(YOUR TASK) Set down only the lines running from the one with "Keep writing the" to the one with "from the mouse')", both lines included, exactly as they stand, please.

Scene modeling code data
## start

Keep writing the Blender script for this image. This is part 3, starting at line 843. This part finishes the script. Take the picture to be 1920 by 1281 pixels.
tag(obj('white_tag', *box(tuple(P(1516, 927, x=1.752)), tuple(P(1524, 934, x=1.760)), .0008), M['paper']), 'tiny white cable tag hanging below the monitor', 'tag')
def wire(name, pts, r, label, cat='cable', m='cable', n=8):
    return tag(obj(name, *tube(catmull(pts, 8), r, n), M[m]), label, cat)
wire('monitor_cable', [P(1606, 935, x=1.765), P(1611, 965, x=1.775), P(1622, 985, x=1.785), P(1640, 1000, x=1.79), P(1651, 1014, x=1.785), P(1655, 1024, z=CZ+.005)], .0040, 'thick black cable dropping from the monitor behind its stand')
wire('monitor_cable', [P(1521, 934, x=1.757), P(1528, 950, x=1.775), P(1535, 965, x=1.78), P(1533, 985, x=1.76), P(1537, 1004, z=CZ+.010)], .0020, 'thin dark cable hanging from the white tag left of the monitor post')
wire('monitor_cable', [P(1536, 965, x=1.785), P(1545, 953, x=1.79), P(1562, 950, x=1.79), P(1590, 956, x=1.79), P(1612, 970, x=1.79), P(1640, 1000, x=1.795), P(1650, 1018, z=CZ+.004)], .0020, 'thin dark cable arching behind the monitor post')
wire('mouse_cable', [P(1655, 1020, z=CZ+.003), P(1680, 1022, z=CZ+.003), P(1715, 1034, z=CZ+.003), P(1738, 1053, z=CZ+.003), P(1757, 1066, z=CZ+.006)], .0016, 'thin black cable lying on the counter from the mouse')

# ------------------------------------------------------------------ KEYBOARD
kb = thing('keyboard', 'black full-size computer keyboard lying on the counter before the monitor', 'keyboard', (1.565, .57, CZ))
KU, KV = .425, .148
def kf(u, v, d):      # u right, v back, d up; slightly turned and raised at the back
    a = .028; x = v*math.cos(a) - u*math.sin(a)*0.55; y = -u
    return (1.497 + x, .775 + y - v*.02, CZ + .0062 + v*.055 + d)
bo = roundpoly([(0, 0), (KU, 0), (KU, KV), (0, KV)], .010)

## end
## start

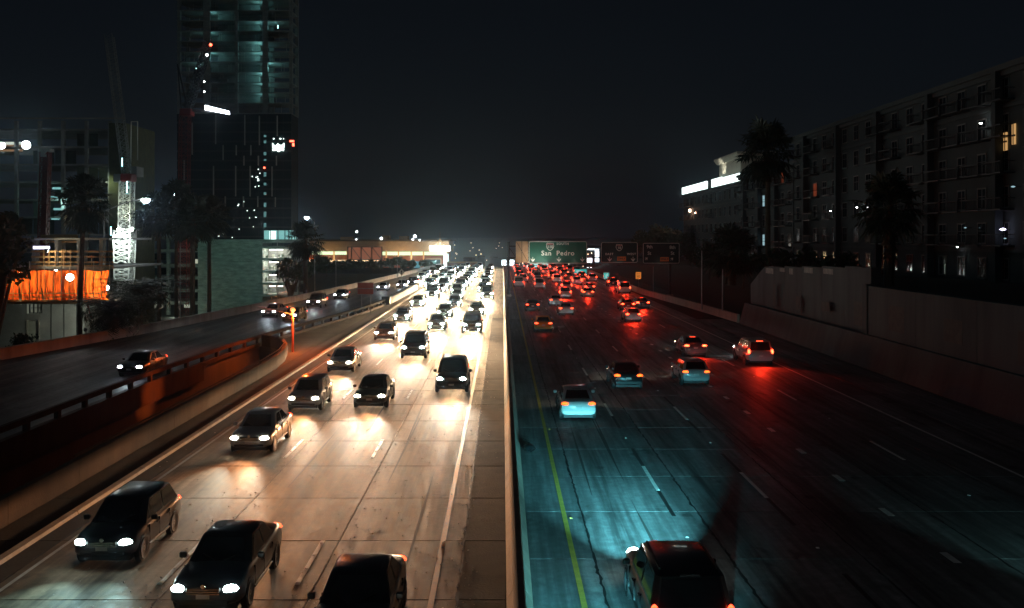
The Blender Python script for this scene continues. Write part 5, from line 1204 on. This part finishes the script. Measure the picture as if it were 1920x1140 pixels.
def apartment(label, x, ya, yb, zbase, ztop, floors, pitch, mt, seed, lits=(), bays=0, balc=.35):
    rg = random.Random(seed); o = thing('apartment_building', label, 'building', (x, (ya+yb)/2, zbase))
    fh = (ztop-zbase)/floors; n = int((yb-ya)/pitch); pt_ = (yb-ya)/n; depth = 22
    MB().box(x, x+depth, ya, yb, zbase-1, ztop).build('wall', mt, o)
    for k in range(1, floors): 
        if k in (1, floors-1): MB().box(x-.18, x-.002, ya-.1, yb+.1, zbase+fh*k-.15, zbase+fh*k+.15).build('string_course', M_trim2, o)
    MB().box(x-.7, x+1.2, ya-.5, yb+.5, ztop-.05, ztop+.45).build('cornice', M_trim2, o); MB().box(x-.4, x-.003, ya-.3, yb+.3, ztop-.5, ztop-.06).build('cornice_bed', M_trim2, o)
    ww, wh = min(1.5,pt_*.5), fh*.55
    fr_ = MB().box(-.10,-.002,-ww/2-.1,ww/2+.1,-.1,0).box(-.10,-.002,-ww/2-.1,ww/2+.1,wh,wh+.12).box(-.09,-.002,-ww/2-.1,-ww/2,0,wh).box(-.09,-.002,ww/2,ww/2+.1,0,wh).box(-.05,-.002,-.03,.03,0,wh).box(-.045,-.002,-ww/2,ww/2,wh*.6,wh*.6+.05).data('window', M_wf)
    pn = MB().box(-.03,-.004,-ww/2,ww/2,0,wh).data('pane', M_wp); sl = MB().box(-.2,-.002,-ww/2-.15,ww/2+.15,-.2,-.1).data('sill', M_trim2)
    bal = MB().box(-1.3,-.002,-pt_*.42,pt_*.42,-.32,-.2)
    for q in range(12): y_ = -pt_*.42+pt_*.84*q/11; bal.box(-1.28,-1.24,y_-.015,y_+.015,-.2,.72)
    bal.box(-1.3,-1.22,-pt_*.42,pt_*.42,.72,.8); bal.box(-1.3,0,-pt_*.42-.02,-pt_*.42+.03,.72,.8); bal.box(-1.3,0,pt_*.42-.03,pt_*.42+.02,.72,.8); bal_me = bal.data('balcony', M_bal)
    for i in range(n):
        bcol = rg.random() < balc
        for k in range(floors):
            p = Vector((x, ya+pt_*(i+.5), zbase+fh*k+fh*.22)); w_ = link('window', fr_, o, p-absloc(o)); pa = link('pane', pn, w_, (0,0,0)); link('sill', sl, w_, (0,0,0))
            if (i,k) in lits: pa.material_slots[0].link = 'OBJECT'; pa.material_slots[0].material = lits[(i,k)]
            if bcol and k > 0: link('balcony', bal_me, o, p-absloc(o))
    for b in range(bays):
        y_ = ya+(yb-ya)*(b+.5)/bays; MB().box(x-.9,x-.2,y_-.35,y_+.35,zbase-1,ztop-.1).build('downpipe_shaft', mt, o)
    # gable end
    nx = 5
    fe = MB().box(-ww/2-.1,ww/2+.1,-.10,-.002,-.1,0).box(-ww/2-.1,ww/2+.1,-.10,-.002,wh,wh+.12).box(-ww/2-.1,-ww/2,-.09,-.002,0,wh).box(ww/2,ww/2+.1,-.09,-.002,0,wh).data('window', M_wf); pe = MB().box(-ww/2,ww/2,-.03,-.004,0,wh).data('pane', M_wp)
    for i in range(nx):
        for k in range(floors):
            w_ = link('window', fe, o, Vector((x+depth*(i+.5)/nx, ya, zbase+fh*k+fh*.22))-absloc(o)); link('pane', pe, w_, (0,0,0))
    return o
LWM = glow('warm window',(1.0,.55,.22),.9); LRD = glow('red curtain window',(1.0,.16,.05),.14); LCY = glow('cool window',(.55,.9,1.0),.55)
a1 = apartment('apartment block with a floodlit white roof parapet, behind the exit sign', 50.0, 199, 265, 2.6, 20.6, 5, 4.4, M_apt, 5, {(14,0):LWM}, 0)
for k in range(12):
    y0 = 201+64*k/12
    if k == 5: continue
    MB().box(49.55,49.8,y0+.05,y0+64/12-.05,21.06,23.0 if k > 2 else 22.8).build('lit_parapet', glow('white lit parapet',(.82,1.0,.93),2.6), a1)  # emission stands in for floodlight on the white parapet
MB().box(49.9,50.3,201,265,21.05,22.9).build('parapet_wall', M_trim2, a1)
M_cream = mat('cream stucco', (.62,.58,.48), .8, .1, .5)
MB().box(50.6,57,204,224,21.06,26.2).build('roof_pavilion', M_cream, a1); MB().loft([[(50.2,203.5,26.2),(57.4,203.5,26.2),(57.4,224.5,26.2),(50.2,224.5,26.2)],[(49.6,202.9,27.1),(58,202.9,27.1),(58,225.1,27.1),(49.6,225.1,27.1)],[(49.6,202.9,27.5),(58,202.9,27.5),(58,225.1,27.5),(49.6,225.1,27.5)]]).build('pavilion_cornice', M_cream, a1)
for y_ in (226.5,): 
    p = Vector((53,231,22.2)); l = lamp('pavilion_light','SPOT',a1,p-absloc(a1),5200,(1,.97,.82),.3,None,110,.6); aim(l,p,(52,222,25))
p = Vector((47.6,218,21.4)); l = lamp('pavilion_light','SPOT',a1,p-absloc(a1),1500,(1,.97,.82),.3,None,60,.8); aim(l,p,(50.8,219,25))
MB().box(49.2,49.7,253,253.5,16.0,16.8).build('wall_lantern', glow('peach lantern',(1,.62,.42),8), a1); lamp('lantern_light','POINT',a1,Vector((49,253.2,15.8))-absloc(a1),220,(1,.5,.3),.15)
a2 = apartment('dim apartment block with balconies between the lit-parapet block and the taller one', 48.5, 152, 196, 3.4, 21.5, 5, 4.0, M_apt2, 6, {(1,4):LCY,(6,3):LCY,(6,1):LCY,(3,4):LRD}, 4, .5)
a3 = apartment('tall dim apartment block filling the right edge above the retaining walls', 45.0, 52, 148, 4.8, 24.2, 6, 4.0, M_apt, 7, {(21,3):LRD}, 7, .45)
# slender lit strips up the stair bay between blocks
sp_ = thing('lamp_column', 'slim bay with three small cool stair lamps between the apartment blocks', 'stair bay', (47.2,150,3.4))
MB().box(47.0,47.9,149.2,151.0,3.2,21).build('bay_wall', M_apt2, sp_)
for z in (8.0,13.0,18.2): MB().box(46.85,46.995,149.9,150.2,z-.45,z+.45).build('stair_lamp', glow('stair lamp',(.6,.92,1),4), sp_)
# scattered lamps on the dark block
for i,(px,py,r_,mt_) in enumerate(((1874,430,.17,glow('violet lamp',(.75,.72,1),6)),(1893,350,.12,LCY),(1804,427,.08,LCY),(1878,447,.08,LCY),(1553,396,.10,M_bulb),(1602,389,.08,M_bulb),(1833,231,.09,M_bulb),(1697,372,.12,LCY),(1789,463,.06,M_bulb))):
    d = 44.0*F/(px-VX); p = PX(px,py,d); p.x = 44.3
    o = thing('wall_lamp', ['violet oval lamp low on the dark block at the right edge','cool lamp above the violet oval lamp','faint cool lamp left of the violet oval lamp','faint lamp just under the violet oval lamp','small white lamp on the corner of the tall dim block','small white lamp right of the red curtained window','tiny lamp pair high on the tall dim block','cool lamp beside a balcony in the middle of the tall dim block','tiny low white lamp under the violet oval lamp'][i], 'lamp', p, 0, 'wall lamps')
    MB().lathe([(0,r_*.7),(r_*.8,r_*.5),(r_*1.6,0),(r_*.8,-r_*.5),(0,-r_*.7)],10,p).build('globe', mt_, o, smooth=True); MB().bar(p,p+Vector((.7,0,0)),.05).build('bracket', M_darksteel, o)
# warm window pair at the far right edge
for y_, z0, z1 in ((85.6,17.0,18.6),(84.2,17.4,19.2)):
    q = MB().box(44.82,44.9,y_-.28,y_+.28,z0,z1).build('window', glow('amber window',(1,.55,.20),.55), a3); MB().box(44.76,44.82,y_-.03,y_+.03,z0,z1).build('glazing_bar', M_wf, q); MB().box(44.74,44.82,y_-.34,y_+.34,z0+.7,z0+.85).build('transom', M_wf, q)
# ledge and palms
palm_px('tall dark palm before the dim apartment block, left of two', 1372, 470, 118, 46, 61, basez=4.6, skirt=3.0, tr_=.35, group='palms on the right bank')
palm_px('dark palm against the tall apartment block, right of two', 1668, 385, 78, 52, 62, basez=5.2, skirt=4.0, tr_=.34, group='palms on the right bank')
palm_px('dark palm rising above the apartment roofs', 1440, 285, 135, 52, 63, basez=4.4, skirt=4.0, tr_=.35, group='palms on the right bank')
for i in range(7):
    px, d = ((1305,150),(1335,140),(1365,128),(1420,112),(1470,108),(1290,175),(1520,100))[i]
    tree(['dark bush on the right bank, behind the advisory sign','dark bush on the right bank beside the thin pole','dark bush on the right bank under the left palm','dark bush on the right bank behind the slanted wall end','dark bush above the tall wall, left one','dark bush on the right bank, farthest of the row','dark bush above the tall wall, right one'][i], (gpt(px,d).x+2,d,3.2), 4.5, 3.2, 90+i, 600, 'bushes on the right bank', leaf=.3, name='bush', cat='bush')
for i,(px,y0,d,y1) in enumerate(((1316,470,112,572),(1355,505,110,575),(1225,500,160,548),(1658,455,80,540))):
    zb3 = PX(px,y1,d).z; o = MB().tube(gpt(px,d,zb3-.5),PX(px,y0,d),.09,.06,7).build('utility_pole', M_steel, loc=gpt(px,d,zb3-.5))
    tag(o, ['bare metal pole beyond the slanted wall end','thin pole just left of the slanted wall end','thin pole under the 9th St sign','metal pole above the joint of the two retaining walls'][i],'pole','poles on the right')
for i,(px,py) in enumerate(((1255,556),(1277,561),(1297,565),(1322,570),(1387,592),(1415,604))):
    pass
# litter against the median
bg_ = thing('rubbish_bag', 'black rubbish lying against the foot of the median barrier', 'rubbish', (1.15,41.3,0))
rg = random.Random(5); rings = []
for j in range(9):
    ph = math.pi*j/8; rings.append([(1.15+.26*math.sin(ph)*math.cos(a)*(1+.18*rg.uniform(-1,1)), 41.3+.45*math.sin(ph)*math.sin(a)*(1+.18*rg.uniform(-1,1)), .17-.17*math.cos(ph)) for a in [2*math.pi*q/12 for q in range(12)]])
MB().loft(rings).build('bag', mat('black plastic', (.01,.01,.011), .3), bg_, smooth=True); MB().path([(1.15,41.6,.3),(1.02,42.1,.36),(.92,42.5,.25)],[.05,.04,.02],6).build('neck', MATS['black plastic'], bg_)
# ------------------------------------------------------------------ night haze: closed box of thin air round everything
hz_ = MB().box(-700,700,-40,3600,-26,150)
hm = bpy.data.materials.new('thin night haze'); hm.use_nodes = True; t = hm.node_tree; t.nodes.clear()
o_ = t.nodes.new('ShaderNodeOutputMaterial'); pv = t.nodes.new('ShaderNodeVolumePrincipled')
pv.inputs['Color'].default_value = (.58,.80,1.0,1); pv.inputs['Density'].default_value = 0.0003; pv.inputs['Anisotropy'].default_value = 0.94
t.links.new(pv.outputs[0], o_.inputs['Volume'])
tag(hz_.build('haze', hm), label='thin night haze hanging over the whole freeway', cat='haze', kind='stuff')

## end

(EXERCISE RESULT)
Keep writing the Blender script for this image. This is part 3, starting at line 843. This part finishes the script. Take the picture to be 1920 by 1281 pixels.
tag(obj('white_tag', *box(tuple(P(1516, 927, x=1.752)), tuple(P(1524, 934, x=1.760)), .0008), M['paper']), 'tiny white cable tag hanging below the monitor', 'tag')
def wire(name, pts, r, label, cat='cable', m='cable', n=8):
    return tag(obj(name, *tube(catmull(pts, 8), r, n), M[m]), label, cat)
wire('monitor_cable', [P(1606, 935, x=1.765), P(1611, 965, x=1.775), P(1622, 985, x=1.785), P(1640, 1000, x=1.79), P(1651, 1014, x=1.785), P(1655, 1024, z=CZ+.005)], .0040, 'thick black cable dropping from the monitor behind its stand')
wire('monitor_cable', [P(1521, 934, x=1.757), P(1528, 950, x=1.775), P(1535, 965, x=1.78), P(1533, 985, x=1.76), P(1537, 1004, z=CZ+.010)], .0020, 'thin dark cable hanging from the white tag left of the monitor post')
wire('monitor_cable', [P(1536, 965, x=1.785), P(1545, 953, x=1.79), P(1562, 950, x=1.79), P(1590, 956, x=1.79), P(1612, 970, x=1.79), P(1640, 1000, x=1.795), P(1650, 1018, z=CZ+.004)], .0020, 'thin dark cable arching behind the monitor post')
wire('mouse_cable', [P(1655, 1020, z=CZ+.003), P(1680, 1022, z=CZ+.003), P(1715, 1034, z=CZ+.003), P(1738, 1053, z=CZ+.003), P(1757, 1066, z=CZ+.006)], .0016, 'thin black cable lying on the counter from the mouse')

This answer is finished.